Until 1994, O. calypsus was considered simply a variety of O. heldreichii  but since that time has been given full species status and maintains three named varieties, Ophrys calypsus v. maxima, v. scolopaxoides and v. pseudoapulica. This position has recently changed again with v. maxima (which was always something of a "catch all" description) being redistributed into other classifications, principally O.  colossaea.

O. calypsus is a relatively common Ophrys and it will be no surprise to learn that it was named after the  Greek sea nymph Calypso, daughter of Titan and an important character in Homer's Odyssey. (See O.  homeri ).

Although a variable species (even within populations) its perhaps one of the easier Ophrys to identify in its typical form. Unfortunately however its distribution, which is centred on the eastern Aegean, brings it into contact with several other similar Ophrys and not least its own varietal cousins. Ingression has created  many intermediate populations and positive identification can often be difficult. This can be particularly so  when trying to separate O. calypsus from variety scolopaxoides.

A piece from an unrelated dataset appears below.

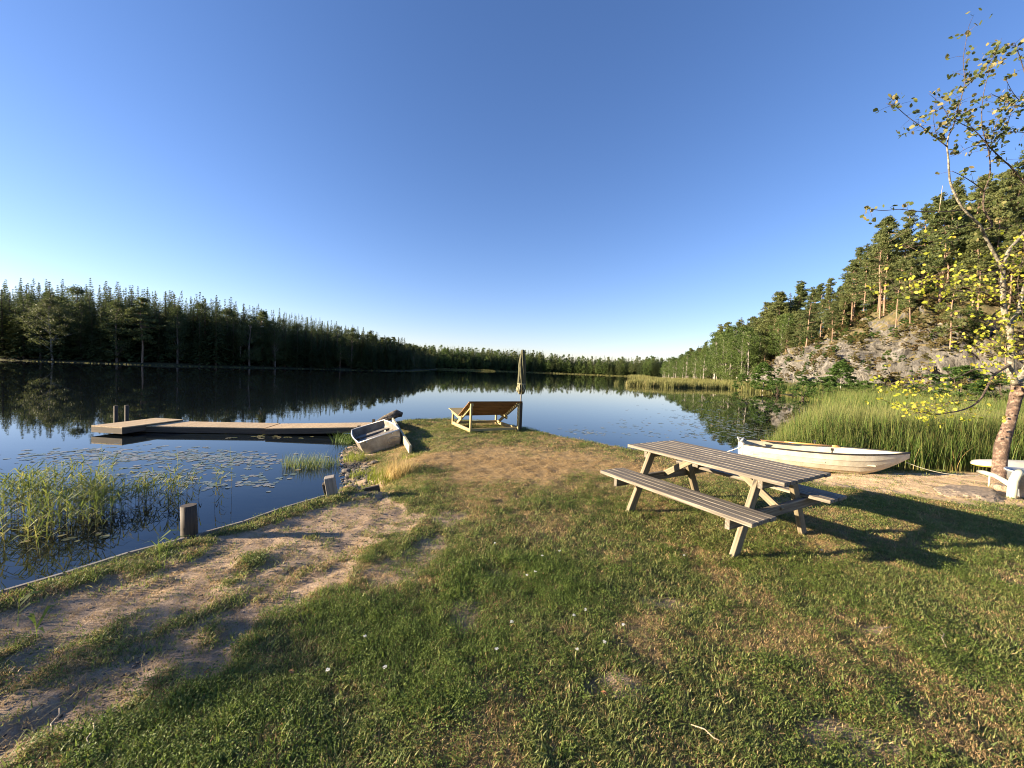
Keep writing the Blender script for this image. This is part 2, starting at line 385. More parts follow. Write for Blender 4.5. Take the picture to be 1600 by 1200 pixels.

Important  distinguishing  features are ;- 1.  The lip appears "plump" and rounded with a noticeably low  slung waistline.  2.  It has a strongly recurved lip ( with a yellow/orange margin)  which will often form a  pleat at the back (as scolopaxoides) but more usually sits like a pair of half closed curtains. 3. It has long  petals  which are generally concolourous with the sepals and importantly, contiguous at the base.

The photos come from the Aegean islands of Chios and Rhodes, dating from the first week of April.